First, Detroit needs an identifiable, home-grown education leader and change agent. This person should embody a new mindset, a new energy for Detroit. One that champions children’s learning ahead of any and all adult-related interests. This new leader must be strong enough to take on the status quo with tough love. The new leader should not be tied to any particular group and may or may not be from the education or education reform world.

But this person must be highly respected, be able to navigate Michigan’s dicey politics and have no other interest or focus other than making Detroit the pre-eminent learning center in America — by any means necessary.

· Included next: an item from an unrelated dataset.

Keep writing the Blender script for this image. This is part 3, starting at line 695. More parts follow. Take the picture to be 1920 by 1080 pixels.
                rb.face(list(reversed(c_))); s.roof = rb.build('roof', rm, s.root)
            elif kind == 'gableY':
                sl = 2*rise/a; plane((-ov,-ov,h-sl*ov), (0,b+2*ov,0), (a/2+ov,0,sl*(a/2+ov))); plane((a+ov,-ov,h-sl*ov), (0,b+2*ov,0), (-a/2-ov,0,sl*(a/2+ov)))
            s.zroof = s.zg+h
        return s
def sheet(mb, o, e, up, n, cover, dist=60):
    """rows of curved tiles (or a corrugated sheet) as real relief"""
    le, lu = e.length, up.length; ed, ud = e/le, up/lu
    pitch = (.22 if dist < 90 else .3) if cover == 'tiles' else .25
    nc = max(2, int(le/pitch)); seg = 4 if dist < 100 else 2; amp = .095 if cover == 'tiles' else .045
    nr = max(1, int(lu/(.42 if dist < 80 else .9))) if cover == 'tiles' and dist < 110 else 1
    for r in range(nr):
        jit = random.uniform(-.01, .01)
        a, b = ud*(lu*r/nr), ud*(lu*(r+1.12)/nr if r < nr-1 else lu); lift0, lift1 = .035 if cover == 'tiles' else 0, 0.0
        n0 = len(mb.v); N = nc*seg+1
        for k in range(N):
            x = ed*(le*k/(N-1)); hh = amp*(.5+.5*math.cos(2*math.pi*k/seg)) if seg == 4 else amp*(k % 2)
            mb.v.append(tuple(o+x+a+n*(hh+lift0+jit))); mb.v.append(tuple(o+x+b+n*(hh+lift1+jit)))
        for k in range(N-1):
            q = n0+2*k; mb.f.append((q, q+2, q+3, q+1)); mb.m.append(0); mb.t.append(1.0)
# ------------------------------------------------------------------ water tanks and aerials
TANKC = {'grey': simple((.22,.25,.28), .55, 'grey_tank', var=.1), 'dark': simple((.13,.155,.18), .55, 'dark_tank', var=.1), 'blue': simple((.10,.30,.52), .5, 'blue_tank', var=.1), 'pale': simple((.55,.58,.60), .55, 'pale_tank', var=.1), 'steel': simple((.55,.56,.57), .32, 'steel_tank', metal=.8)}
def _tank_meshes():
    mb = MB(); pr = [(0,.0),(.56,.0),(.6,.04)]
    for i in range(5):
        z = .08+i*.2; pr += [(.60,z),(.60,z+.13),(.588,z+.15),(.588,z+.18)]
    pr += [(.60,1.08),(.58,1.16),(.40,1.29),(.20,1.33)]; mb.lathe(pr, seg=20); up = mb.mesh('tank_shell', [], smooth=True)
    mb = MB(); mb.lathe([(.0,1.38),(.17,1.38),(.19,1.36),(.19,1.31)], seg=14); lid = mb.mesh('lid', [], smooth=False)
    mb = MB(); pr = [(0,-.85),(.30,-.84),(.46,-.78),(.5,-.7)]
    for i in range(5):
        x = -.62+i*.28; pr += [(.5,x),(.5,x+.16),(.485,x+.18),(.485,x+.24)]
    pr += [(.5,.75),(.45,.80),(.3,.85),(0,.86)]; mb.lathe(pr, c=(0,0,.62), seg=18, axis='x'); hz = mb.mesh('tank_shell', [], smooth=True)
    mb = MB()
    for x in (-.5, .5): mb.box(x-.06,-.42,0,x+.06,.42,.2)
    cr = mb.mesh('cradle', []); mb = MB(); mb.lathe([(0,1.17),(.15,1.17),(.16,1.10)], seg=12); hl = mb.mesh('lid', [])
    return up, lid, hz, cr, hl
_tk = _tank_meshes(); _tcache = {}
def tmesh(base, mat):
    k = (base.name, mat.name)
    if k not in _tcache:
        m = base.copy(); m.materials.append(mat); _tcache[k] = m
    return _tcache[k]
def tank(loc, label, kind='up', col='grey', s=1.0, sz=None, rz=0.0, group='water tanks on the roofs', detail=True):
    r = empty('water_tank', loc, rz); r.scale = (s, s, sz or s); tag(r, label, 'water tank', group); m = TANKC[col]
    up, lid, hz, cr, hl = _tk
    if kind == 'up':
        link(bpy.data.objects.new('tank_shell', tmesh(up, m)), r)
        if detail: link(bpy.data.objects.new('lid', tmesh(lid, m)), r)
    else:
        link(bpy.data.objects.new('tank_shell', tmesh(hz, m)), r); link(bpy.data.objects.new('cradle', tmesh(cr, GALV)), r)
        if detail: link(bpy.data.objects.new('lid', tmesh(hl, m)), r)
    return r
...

Second, significant community and civic attention must be devoted to changing how Detroit citizens view education — not just as a means to an end, but, rather, as an integral part of the lifelong learning journey of life. All stakeholders and residents need to be cultivated to embrace creativity and innovation to help propel positive outcomes for children. And there must be a willingness to borrow the best unique practices from others that may work in Detroit.

For instance, adopting Indianapolis’ Innovation Network Schools concept could work beautifully in Detroit. Innovation Network Schools are public schools made possible by Indiana state laws which allow school districts to convert, open or restart schools into new, autonomous schools with their own nonprofit boards. These schools are exempt from most district practices and have “full operational autonomy.” The new leaders for the reconstituted schools are trained through a fellowship program administered by the Mind Trust, a highly regarded education nonprofit group. Indy parents and students love the new and improved schools.

Detroit Public Schools should also consider the personalized learning model implemented by the Lindsay Unified School District in California. This largely poor, mainly migrant farming community once had the worst performing school district in the state. After a tedious process driven by grass-roots community meetings lasting over a year, Lindsay completely redesigned its schools. Nine years later, test scores are up, as are college admissions for Lindsay high school graduates.

Finally, Detroit must grow its school choice offerings. As is evidenced in Florida, New Orleans and Washington, D.C., we now know that quality-based school choice programs lead to improvements in traditional public schools. Detroit has a significant number of charter schools, but there should be more emphasis on quality and accountability. And other forms of school choice should be considered.

For far too many years, the mention of Detroit’s education woes has led to collective head-shaking. But this can be turned around if state and local officials commit to the right leadership and a grassroots community driven process for change that also provides more options for parents.

Kevin Chavous, author of “Building a Learning Culture in America,” is a founding board member of the American Federation for Children and Democrats for Education Reform.